Five Justices contributed opinions in this case, and the debate was as impassioned as one would expect a debate on race, schools, and the country’s past and future course to be. In general, these high stakes elicited a high quality of judicial discourse. Yet this battle brought no peace or even truce, and indeed left only the impression that the Court’s own decisions on the use of race in education remain in tension and that the profound differences that persist within the Court and throughout the country on these questions will be argued just as heatedly another day.

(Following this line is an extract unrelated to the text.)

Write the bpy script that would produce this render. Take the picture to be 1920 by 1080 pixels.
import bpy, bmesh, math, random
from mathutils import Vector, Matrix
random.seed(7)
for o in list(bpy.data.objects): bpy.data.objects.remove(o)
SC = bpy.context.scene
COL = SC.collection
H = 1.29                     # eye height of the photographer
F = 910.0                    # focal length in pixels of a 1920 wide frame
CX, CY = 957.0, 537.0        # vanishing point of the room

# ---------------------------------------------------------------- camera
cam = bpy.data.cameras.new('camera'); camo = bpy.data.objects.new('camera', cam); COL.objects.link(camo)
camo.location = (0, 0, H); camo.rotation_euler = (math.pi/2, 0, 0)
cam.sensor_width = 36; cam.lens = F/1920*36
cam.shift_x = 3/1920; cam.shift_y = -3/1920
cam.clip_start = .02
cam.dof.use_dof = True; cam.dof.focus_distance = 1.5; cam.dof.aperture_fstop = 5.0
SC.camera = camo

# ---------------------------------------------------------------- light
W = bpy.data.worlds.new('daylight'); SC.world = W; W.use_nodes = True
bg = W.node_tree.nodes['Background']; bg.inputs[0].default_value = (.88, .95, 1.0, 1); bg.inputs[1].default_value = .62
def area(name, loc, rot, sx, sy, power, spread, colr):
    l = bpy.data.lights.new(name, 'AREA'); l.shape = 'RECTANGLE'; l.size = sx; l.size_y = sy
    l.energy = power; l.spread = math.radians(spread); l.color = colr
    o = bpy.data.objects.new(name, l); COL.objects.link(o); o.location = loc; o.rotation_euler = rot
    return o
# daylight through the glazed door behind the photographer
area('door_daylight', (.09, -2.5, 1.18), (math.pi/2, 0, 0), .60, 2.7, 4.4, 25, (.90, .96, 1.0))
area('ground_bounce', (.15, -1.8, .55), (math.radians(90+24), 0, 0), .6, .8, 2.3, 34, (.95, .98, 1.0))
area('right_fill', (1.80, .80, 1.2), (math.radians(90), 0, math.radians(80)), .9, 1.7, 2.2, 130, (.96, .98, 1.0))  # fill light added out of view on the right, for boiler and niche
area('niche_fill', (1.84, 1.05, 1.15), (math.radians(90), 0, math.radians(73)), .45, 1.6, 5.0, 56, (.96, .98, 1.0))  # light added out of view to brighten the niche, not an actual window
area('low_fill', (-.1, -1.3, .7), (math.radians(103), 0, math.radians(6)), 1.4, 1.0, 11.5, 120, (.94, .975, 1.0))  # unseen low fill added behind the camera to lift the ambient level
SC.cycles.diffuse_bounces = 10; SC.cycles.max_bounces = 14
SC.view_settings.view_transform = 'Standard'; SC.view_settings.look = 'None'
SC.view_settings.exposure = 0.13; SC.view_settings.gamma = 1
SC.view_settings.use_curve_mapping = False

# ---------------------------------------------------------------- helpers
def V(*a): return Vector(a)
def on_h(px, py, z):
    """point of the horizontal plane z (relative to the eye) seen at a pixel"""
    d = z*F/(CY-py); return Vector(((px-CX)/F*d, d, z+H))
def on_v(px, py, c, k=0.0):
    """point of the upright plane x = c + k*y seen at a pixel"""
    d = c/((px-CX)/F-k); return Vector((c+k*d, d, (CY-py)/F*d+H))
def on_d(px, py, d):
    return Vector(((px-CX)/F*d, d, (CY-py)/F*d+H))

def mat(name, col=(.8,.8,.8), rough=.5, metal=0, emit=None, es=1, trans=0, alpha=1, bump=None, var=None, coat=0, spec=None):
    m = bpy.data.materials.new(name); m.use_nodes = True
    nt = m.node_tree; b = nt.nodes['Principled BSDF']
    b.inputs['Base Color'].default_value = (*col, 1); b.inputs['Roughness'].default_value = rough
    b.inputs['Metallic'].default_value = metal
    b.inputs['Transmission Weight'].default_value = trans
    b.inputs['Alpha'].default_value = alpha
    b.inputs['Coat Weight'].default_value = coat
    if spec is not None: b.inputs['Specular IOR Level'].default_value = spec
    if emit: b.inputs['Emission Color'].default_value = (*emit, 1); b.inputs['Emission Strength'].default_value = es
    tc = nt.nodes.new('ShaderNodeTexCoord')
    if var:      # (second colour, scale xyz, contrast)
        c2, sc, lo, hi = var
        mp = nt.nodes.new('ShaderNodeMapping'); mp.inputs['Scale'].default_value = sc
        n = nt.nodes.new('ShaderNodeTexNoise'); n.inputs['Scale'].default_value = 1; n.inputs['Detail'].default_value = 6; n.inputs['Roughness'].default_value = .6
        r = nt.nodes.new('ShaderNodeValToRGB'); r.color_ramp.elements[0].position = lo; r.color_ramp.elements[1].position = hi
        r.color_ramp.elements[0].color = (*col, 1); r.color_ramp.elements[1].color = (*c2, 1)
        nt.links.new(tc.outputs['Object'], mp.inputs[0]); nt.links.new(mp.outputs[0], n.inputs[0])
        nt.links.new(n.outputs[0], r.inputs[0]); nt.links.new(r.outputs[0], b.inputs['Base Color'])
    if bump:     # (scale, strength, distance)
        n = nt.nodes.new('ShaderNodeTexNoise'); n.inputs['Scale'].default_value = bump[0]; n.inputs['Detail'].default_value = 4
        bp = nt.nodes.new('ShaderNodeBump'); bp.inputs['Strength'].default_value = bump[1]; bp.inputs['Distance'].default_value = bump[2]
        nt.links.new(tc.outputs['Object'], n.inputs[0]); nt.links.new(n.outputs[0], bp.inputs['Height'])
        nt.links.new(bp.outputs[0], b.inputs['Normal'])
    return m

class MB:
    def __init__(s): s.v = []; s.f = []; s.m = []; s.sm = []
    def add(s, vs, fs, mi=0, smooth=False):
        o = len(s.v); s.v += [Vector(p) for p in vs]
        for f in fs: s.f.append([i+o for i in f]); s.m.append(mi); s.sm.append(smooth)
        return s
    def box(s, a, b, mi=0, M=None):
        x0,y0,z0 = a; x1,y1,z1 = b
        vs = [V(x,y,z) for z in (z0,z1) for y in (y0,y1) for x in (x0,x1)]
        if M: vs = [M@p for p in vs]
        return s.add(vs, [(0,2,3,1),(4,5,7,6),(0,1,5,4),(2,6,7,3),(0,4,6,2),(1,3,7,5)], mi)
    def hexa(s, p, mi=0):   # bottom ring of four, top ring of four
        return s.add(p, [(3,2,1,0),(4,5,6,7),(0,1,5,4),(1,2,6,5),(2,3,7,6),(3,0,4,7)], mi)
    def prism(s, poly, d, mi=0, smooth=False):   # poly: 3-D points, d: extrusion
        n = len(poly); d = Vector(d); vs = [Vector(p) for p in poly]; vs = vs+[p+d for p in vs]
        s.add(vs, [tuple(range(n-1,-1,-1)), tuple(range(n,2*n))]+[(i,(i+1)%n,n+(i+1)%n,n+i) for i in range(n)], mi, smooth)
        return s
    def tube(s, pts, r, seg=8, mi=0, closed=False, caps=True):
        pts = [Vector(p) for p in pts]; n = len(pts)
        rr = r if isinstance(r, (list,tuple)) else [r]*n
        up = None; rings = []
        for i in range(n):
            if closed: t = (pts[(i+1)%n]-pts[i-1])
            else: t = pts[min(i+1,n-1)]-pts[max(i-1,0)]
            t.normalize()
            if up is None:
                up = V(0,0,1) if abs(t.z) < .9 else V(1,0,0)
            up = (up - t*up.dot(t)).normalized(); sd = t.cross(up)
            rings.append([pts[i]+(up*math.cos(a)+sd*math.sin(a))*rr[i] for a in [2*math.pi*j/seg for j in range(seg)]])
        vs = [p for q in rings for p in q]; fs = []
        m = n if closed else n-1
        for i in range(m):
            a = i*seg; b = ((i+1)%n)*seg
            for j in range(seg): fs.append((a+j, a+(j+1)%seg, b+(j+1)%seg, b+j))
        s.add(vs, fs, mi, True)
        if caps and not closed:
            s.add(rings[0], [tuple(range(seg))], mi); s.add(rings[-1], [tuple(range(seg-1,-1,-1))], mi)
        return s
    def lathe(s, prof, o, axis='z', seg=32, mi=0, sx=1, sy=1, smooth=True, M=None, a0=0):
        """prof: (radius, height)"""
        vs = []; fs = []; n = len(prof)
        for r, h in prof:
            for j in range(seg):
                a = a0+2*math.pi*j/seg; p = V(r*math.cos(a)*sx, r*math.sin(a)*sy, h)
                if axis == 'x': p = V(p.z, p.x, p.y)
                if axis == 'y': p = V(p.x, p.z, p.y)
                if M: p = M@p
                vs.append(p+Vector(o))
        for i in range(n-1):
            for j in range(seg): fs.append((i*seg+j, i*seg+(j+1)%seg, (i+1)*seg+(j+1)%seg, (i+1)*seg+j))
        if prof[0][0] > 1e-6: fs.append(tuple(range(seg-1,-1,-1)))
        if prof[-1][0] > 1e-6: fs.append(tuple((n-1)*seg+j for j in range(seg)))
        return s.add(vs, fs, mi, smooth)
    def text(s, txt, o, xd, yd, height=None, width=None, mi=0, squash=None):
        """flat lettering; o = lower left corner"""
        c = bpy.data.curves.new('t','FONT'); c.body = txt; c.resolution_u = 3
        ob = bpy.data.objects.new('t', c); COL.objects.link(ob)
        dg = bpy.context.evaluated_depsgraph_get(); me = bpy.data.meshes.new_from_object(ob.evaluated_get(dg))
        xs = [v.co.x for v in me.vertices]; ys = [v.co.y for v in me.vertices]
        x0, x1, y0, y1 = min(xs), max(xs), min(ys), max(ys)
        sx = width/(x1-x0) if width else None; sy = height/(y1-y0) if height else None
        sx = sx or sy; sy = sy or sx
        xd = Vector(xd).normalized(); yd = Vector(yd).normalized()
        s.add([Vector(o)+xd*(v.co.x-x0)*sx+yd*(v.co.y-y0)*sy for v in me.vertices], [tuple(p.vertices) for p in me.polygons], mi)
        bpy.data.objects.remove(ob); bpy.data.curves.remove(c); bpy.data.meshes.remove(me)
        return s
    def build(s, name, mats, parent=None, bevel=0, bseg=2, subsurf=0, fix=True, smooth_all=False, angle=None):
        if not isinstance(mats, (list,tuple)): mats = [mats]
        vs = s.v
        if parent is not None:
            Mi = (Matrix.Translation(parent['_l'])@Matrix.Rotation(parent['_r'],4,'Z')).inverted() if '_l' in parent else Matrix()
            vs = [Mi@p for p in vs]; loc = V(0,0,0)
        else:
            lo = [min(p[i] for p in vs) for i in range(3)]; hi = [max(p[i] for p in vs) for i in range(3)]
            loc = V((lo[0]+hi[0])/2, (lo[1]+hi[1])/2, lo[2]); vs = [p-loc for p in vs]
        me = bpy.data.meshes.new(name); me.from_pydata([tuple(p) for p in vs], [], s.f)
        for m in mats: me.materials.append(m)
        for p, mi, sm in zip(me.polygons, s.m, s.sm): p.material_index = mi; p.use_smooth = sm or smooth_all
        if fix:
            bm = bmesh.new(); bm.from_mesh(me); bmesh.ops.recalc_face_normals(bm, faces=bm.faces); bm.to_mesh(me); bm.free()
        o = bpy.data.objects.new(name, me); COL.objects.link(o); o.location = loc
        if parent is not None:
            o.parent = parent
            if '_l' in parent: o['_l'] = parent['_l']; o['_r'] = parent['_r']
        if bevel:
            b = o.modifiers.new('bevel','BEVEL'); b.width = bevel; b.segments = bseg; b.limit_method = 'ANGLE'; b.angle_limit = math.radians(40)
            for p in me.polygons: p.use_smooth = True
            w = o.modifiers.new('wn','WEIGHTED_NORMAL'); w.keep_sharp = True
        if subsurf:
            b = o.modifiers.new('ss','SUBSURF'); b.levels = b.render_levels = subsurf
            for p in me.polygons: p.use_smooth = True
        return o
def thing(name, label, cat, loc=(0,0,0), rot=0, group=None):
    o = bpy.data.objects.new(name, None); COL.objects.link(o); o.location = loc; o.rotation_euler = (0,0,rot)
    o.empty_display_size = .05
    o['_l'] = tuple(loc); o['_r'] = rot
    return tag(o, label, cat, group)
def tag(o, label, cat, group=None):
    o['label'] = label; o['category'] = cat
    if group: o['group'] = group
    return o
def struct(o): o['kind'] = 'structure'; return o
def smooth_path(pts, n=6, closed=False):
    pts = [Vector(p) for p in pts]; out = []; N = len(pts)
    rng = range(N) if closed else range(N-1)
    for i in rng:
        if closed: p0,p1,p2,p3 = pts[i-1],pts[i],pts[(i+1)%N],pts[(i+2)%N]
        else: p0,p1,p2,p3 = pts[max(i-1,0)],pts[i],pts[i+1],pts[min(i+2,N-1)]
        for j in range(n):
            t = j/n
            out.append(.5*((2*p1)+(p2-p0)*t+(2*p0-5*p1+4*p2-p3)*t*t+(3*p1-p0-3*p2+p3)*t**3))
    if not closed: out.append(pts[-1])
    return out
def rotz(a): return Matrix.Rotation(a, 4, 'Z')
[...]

I propose to examine the five opinions in three groups: first the Roberts court and plurality opinion and Thomas concurrence; next the Kennedy opinion concurring in part and concurring in the judgment; and then the Stevens and Breyer dissents. As a judge of an inferior court, I approach my task with the deepest respect for the Court and its members and in the hope that the candor necessary for worthwhile commentary is but a mark of appreciation for the conscientious manner in which that fine institution goes about its work.